Green also highlighted humanity’s existential dilemma, commenting on our fleeting existence.
“We know that we will end, that like every species, we have a temporal range. And it’s not just that each of us will die, or that everyone we love will die, or that we and everything we love will be forgotten. It’s that all of us, the very idea of us, will cease to exist, along with everything we ever did or made or thought.”
Despite his acknowledgment of the gravity of contemporary global challenges, Green’s message remained one of responsibility and hope.
“I feel like I’m at the end of history, right? Because today is the last day I’ve ever seen. But in fact, I am in the middle of history. You are in the middle of history. And yes, we are being acted upon by historical forces. But it’s also worth remembering that we are ourselves a historical force,” he said.
Green also reflected on the limitations of human power.
“This is the pickle. We are powerful, probably too powerful, but we are also not nearly powerful enough. We are powerful enough to reshape the planet’s climate, but not powerful enough to choose how we reshape it. We are powerful enough to kill our fellow human beings by the millions through war or neglect, but we are not powerful enough to save those we love from suffering,” he added.
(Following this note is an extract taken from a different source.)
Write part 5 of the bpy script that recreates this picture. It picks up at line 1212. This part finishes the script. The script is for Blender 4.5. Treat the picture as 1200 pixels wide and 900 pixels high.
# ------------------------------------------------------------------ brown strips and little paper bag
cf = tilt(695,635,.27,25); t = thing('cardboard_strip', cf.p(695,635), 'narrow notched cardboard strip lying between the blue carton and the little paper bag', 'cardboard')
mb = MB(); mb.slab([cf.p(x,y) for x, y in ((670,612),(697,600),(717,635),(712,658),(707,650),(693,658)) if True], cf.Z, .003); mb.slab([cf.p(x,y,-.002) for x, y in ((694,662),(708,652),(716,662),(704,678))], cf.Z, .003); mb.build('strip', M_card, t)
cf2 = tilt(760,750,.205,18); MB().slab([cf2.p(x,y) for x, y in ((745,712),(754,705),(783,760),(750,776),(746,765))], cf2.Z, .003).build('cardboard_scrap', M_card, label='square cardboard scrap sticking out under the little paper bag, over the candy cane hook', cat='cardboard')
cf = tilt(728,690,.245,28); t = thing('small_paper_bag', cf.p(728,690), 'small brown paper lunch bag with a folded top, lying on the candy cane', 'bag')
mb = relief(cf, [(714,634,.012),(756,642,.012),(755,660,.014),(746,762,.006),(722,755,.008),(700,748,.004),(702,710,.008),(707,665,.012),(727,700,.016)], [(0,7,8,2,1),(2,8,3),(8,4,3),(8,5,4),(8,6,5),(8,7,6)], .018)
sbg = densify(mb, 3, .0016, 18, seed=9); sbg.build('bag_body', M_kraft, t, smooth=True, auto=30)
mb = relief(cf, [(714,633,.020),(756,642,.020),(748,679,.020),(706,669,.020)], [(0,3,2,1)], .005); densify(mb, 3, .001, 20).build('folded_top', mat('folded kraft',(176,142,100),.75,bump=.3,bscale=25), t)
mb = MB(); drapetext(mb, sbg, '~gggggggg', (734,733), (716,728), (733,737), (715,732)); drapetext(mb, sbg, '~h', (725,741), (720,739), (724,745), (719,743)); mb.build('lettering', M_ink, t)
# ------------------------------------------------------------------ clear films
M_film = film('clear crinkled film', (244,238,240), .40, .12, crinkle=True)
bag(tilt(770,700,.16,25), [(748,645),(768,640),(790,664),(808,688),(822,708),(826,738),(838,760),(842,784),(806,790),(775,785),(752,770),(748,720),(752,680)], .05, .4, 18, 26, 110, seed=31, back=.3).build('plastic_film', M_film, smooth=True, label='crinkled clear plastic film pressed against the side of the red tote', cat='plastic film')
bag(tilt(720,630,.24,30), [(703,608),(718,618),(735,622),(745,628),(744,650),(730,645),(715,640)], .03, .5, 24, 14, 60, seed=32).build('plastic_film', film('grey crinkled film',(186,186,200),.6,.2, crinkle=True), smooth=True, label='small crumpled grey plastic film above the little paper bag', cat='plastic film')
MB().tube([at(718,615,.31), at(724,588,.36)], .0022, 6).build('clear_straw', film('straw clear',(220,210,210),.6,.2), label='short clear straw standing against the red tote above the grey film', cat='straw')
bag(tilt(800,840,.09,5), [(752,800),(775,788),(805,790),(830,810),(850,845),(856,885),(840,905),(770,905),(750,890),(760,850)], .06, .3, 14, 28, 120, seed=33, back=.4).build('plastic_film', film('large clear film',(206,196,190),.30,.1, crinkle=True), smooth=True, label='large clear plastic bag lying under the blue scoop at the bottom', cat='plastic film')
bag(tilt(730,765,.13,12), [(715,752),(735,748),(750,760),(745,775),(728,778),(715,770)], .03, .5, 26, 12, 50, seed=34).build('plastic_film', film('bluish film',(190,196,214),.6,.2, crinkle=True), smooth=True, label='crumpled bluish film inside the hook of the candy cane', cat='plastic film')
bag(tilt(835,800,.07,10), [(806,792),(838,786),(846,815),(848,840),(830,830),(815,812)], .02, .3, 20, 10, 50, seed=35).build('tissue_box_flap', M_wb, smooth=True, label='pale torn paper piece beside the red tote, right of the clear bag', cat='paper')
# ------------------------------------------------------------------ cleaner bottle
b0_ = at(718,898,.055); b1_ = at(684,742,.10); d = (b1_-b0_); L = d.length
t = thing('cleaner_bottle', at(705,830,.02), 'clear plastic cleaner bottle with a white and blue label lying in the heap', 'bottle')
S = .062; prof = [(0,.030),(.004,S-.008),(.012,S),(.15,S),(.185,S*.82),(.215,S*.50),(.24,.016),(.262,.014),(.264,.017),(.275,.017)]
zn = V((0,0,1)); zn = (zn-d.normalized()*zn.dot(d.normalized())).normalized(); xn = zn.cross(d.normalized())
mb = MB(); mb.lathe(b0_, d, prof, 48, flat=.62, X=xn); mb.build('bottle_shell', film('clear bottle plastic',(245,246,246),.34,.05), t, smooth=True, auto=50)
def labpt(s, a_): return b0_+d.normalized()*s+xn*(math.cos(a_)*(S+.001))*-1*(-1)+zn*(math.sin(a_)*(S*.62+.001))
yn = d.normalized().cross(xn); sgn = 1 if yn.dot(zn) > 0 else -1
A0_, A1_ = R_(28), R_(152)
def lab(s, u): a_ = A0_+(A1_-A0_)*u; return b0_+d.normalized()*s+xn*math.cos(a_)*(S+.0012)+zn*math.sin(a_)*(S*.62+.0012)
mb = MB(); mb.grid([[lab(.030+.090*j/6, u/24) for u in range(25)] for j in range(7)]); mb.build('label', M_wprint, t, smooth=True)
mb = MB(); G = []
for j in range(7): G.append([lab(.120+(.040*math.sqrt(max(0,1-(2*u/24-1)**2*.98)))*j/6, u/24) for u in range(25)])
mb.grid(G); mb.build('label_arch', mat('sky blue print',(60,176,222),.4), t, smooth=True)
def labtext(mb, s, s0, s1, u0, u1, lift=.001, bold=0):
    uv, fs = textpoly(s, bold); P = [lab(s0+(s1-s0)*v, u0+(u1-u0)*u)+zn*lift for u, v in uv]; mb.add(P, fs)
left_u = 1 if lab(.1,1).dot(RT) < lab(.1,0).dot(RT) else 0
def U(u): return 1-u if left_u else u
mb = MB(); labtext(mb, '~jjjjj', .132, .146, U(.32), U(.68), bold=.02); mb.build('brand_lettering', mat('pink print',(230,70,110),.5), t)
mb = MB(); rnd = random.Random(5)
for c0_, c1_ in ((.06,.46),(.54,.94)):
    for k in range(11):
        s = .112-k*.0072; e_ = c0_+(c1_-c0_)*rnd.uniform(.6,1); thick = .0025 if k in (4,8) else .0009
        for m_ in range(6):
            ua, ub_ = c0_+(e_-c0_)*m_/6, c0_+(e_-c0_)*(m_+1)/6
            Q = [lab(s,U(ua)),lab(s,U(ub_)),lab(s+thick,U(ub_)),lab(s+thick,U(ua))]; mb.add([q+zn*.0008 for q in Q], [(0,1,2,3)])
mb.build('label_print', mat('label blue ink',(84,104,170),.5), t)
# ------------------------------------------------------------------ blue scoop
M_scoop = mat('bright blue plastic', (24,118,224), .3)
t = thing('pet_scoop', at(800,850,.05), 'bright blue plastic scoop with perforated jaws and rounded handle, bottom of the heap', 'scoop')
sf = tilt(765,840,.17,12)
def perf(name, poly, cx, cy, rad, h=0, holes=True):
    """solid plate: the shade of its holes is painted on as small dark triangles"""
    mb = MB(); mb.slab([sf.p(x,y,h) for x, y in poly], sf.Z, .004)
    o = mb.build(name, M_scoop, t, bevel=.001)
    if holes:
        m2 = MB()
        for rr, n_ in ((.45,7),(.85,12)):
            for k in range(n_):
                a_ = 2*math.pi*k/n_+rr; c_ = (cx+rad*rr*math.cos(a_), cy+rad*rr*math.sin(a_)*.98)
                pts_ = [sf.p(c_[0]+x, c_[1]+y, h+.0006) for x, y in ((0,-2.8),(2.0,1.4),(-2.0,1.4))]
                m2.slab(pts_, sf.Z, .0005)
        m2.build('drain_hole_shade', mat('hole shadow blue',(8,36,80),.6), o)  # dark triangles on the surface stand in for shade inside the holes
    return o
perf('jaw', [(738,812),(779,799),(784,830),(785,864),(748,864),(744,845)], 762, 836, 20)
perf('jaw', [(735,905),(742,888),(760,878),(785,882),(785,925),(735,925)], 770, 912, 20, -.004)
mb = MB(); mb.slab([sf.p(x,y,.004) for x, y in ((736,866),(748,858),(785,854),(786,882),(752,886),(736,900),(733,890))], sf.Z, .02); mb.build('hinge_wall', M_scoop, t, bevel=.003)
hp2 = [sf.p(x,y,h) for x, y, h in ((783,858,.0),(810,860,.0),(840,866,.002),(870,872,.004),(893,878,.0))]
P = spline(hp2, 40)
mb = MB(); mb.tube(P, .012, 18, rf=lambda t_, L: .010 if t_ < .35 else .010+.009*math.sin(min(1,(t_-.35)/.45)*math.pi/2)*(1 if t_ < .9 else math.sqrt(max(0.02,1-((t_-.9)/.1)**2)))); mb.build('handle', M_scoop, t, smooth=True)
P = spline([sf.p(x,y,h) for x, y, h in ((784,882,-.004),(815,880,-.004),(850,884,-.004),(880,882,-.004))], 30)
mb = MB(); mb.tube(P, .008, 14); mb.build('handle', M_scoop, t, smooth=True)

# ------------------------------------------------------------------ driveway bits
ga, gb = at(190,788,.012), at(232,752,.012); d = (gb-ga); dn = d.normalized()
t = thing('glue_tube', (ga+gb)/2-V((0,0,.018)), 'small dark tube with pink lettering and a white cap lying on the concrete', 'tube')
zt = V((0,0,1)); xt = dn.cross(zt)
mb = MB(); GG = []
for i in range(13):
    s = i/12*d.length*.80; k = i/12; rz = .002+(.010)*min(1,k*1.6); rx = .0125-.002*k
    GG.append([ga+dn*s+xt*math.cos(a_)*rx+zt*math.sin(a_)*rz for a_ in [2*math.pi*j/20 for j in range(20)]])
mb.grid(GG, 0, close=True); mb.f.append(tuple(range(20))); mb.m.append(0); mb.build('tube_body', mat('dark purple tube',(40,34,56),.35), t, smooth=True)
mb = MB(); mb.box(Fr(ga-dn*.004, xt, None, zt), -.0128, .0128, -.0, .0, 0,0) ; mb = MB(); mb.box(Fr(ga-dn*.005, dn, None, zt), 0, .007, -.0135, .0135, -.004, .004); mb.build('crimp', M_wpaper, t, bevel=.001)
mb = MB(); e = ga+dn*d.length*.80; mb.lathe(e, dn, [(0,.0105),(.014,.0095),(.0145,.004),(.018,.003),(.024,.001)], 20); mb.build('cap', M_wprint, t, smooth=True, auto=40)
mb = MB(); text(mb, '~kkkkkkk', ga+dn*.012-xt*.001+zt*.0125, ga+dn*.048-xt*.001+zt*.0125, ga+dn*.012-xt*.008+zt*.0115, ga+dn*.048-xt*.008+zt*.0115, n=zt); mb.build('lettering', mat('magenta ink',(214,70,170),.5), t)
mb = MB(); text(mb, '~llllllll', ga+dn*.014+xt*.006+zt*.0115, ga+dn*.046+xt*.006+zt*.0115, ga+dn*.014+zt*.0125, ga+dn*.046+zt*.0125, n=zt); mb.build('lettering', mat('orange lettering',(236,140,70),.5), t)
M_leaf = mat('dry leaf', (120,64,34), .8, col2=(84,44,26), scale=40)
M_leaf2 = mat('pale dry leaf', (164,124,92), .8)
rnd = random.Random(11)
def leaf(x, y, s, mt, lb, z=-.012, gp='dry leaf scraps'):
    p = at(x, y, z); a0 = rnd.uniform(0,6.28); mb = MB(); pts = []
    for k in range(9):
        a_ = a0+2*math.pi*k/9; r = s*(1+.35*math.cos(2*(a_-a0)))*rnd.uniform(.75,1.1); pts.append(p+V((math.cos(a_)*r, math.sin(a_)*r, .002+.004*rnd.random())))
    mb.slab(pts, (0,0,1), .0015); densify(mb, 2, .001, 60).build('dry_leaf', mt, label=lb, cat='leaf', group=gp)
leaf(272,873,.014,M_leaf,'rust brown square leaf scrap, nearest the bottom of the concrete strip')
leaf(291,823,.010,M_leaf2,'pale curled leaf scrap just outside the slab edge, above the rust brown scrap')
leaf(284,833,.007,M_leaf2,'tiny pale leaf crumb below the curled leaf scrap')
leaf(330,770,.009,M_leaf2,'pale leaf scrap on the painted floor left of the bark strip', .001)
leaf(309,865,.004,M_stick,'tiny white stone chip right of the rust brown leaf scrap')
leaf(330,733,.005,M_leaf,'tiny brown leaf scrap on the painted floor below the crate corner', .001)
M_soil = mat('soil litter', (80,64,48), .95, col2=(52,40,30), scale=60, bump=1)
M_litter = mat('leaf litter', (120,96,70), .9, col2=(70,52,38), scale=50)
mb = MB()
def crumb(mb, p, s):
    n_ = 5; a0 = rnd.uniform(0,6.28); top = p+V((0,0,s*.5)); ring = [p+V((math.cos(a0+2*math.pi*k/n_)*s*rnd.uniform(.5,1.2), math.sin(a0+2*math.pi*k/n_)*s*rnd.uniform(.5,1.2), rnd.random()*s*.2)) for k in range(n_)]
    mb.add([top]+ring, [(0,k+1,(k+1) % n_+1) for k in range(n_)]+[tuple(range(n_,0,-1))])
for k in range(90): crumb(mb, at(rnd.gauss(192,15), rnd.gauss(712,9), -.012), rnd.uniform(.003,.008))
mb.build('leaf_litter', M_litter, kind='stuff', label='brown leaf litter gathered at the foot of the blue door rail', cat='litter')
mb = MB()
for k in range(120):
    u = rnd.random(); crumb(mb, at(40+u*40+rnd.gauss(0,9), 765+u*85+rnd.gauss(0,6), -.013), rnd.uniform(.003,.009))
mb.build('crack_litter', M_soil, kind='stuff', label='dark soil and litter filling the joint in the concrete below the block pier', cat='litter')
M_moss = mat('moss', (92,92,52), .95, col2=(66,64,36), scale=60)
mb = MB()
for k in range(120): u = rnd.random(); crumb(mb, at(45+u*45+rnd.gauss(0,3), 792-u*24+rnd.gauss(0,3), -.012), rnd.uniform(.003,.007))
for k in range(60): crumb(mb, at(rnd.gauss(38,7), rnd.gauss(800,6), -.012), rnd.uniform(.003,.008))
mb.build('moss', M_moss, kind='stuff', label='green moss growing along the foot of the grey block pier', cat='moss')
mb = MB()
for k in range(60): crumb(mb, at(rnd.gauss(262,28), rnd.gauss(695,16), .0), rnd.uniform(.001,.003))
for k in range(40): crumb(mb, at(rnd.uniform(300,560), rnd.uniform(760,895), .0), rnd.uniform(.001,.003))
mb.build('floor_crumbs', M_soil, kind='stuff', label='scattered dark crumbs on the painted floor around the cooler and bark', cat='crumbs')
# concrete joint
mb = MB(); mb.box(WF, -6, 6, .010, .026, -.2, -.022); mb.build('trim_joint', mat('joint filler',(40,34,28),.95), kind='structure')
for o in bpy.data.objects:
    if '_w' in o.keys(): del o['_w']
Throughout his talk, Green infused theological reflections into his discussion, emphasizing the Christian call to solidarity.
“Integral to that good news is that the last shall be first and that no one should suffer alone or without support,” he said, invoking Sister Marie Augusta Neal. “When we allow ourselves and when we allow others to be proximal to our own suffering and allow ourselves to become more proximal to the suffering of others, we realize that we must respond to crisis with something much more than despair, something instead like radical hope, like faith practiced.”
In an interview with The Observer, Green highlighted how hope is part of the human spirit, even if language is unable to describe its depths.
“I think human hope is always justified despite the reality of suffering, despite the reality of injustice, because there is always hope that the world could get better,” Green said. “And then, secondarily, there’s the hope beyond the veil, I guess. Those are the two hopes that I look to: hope that the world can get better and hope that the world is not the end of us.”